Wine Suggestion: We started with a glass of dry Hidalgo Napoleon Amontillado sherry followed by an old, but wonderfully youthful and fresh, Dehesa la Granja 14 1998 a Tempranillo from close to the Portuguese border in Castilla. The 14 refers to the minimum amount of time it is held by Alejandro Fernandez in his underground caverns on this property before release. At 18 years old it was delicious proof of the ageworthiness of this unique estate and its elegance and refined fruit didn’t overwhelm the monkfish.
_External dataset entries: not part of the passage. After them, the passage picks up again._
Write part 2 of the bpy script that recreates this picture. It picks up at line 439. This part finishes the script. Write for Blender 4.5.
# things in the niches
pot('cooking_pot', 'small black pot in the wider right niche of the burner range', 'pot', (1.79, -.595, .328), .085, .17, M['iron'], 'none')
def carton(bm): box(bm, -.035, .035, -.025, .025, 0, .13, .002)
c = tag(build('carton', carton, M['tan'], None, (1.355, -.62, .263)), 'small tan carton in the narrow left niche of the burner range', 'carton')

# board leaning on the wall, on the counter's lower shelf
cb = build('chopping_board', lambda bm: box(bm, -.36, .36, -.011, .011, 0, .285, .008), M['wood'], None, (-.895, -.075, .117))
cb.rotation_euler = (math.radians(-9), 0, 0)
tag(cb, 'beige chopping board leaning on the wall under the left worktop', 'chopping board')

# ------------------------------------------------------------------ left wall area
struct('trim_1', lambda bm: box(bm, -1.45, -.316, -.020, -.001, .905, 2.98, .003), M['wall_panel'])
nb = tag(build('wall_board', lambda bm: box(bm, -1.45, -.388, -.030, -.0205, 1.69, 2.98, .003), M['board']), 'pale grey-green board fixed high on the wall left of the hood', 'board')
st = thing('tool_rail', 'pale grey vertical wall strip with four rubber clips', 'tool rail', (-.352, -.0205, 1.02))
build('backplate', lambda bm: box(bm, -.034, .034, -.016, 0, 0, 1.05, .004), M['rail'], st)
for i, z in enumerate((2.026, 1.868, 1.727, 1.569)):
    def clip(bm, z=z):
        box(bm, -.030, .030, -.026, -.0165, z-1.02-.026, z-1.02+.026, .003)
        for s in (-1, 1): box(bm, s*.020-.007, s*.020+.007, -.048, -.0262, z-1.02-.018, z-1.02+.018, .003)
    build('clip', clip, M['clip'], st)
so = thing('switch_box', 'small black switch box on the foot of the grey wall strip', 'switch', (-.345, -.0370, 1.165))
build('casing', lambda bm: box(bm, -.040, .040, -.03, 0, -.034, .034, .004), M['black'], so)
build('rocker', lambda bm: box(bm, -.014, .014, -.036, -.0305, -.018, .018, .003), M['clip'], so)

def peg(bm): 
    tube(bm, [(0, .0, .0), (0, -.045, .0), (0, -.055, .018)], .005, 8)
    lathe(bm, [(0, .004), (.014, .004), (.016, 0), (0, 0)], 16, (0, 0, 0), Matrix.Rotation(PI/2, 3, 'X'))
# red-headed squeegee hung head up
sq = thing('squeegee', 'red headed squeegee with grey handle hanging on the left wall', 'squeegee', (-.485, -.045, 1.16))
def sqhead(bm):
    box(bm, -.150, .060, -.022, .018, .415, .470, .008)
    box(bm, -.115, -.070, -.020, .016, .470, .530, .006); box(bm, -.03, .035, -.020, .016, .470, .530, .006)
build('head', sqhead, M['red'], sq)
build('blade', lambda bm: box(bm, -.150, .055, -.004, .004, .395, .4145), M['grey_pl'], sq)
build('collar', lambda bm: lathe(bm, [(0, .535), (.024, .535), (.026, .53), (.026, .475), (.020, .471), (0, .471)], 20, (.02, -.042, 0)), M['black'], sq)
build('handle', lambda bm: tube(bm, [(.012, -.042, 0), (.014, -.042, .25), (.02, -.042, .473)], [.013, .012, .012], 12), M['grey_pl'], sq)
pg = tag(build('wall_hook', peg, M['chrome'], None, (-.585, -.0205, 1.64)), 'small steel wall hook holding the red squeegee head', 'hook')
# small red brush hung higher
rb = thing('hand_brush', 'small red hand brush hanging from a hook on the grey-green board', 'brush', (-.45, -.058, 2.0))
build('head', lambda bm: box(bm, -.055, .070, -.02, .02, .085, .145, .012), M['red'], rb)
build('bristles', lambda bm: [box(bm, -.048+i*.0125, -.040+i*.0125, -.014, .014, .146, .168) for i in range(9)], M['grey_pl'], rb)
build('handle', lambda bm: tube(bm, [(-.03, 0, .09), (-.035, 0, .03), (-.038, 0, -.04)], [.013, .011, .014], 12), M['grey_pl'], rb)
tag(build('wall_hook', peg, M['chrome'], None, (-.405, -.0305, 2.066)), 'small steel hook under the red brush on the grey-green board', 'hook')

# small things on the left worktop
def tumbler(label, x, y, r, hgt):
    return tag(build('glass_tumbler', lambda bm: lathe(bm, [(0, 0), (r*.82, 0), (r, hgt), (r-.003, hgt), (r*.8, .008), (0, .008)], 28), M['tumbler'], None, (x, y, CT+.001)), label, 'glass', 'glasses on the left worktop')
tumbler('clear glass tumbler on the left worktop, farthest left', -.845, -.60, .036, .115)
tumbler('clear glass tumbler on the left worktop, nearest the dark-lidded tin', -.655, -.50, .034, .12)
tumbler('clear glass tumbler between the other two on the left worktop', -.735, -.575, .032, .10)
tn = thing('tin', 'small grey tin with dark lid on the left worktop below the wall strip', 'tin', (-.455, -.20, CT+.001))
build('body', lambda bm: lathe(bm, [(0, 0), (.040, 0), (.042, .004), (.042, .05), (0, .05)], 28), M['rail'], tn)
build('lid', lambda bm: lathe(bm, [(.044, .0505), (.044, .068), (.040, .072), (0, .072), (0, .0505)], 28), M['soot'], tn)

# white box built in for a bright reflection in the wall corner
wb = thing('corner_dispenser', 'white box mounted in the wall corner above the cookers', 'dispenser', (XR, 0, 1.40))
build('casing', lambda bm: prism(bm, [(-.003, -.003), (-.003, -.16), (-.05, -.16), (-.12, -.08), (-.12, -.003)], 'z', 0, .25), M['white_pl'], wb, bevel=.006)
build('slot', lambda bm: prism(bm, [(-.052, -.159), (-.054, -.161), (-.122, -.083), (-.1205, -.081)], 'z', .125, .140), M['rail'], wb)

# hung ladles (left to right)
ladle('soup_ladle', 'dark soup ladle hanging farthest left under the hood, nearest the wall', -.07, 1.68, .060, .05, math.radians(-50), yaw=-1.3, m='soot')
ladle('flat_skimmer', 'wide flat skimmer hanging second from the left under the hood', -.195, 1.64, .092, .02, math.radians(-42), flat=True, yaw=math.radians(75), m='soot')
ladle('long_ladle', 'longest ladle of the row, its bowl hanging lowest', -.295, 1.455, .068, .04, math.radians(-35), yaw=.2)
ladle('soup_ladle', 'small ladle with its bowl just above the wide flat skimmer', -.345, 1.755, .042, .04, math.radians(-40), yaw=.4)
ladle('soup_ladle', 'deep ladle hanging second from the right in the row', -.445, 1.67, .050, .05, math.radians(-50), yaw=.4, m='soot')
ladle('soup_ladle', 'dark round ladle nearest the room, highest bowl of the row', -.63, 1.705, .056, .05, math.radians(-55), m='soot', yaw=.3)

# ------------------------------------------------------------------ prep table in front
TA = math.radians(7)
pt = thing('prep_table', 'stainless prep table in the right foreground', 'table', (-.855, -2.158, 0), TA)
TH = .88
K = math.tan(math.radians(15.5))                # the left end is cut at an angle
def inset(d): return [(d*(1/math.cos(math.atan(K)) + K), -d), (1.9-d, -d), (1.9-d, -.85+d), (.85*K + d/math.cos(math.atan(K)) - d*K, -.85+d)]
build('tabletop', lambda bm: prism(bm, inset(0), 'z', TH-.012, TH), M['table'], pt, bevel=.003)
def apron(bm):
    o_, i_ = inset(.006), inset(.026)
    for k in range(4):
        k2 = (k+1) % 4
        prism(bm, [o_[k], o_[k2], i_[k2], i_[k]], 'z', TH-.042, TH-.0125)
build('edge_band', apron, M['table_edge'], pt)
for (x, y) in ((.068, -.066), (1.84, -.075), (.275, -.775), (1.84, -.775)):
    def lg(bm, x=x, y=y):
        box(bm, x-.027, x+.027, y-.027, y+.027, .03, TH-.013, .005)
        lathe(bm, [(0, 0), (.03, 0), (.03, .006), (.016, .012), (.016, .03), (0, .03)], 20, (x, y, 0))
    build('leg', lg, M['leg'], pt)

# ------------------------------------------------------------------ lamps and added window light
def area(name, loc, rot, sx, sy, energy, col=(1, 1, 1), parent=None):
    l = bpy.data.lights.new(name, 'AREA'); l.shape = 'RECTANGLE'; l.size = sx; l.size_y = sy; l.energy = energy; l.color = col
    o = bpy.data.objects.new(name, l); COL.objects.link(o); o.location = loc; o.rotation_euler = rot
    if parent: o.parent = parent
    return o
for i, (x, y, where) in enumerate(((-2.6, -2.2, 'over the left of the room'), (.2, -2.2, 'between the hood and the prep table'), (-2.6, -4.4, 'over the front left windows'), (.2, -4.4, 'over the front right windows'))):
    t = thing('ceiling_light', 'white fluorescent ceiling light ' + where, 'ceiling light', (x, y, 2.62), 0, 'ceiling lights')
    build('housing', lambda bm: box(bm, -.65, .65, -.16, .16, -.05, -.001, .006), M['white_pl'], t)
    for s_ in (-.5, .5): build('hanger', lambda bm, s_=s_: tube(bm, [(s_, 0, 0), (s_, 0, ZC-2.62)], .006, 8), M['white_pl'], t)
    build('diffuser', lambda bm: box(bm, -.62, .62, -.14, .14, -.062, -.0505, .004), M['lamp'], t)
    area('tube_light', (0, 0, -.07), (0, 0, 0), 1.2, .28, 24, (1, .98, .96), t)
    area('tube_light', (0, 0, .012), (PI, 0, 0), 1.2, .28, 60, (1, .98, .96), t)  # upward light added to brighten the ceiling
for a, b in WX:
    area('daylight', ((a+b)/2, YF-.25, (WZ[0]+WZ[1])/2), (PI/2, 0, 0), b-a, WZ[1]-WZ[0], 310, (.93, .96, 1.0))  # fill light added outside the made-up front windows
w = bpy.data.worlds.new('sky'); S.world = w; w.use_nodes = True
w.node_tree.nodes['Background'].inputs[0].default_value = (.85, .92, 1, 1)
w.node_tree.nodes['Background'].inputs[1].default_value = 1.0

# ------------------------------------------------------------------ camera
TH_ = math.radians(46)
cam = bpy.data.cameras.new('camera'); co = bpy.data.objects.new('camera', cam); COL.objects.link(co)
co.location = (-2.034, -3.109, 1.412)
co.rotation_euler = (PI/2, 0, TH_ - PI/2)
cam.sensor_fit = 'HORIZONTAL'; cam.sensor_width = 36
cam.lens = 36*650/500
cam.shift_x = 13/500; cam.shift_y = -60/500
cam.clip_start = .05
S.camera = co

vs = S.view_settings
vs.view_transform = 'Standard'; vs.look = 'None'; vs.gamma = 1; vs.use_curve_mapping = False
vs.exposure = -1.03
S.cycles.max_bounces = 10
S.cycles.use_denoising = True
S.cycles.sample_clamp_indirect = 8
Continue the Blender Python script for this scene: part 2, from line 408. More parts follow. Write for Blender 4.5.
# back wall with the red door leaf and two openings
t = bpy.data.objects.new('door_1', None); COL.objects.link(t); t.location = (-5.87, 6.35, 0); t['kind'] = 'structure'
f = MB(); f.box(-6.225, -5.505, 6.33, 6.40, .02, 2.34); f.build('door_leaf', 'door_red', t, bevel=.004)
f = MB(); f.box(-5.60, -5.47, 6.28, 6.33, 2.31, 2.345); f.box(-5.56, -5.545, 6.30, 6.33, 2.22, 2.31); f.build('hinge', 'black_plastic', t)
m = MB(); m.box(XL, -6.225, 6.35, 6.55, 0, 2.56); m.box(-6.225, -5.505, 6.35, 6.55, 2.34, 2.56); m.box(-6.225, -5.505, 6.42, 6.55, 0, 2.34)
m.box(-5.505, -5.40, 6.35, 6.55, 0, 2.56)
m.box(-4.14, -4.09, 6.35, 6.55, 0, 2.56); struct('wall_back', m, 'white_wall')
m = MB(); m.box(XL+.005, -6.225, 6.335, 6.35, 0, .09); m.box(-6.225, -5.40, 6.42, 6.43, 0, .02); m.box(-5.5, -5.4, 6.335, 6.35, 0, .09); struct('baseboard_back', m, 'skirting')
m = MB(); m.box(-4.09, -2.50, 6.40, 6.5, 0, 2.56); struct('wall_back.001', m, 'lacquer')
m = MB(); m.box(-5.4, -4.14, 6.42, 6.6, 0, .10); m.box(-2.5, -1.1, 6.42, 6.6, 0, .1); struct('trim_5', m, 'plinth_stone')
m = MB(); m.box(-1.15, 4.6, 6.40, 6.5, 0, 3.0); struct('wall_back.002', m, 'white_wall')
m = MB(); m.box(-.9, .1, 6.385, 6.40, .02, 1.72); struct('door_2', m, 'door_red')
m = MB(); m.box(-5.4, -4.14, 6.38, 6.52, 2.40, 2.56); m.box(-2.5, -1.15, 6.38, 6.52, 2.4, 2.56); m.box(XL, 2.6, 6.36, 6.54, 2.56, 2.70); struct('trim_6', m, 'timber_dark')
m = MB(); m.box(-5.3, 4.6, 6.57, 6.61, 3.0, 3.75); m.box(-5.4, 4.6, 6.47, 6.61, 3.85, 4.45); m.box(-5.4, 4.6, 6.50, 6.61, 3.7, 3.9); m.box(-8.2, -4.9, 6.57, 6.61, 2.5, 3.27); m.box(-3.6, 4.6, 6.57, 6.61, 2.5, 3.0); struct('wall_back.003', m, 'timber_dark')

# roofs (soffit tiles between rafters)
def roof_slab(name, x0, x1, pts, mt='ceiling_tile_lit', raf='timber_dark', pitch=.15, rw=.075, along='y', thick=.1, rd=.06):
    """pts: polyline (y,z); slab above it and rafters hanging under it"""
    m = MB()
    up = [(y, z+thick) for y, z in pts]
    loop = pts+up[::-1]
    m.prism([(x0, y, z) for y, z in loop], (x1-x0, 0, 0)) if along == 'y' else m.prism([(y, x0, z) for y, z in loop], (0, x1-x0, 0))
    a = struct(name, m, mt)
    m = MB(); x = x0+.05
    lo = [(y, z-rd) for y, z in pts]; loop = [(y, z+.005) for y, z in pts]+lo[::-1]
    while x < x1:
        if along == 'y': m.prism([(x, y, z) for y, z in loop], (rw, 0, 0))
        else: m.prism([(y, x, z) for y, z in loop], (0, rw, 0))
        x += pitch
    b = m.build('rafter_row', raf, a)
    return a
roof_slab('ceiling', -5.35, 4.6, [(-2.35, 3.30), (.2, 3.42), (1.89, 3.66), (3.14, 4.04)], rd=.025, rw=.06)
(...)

Monkfish rice with saffron (Paella de rape con azafrán) – serves 4 as a main or 6 as a starter

  • 7 tbsp olive oil
  • 400g monkfish fillets, trimmed and cut into bit-size pieces
  • 2 large Spanish onions, finely chopped
  • 2 green peppers, halved, seeded and finely chopped
  • 6 garlic cloves, finely chopped
  • ½ tsp fennel seeds
  • 800ml hot fish stock (buy it fresh at your fishmongers)
  • 1 tsp saffron threads
  • 250g calasparra (paella) rice
  • 80ml white wine or fino sherry
  • 1 small bunch of flat-leaf parsley, roughly chopped
  • ½ tsp sweet smoked Spanish paprika
  • 225g piquillo peppers, torn into strips (we buy the brand Navarrico)
  • 1 lemon, cut into wedges

Heat 2 tbsp of the olive oil in a 30-40cm paella pan or frying pan over a medium-high heat. Add the monkfish and toss gently to fry until slightly undercooked in the centre. Remove the monkfish and any juices to a bowl and set aside.

Wipe the pan clean with kitchen paper and put back onto the heat. Add the rest of the olives oil and heat until hot, then add the onions and peppers, and cook for 15-20 minutes, stirring occasionally.

Turn the heat to medium, add the garlic and the fennel seeds, and cook for 10 minutes or until coloured and sweet. Meanwhile, bring the stock to the boil in a separate saucepan. Add the saffron, then take off the heat and leave to infuse for 10 minutes.

Add the rice to the paella pan and stir for a minute to coat with the oil and vegetables. (You can prepare the dish up to this point before your guests arrive. The recipe will take about 20 minutes to finish.)

Put the heat to medium-high and add the wine/sherry to the pan, followed by the hot stock. Add half the parsley and the paprika and season generously with salt and pepper. Do not stir the rice after this point. Simmer for 10 minutes or until there is just a little liquid above the rice. Spread the monkfish and its juices out across the top of the rice and gently push each piece of fish into the liquid. Gently shake the pan to prevent sticking and turn the heat to medium-low. Cook for 5 minutes or until there is just a little liquid left at the bottom of the rice. Turn the heat off and cover the dish tightly with foil. Leave to rest for about 5 minutes before serving.

Decorate with strips of piquillo peppers, the rest of the parsley and the lemon. Serve with a salad if you like.

(Original recipe from Moro: The Cookbook by Sam and Sam Clark, Ebury Press, 2001.)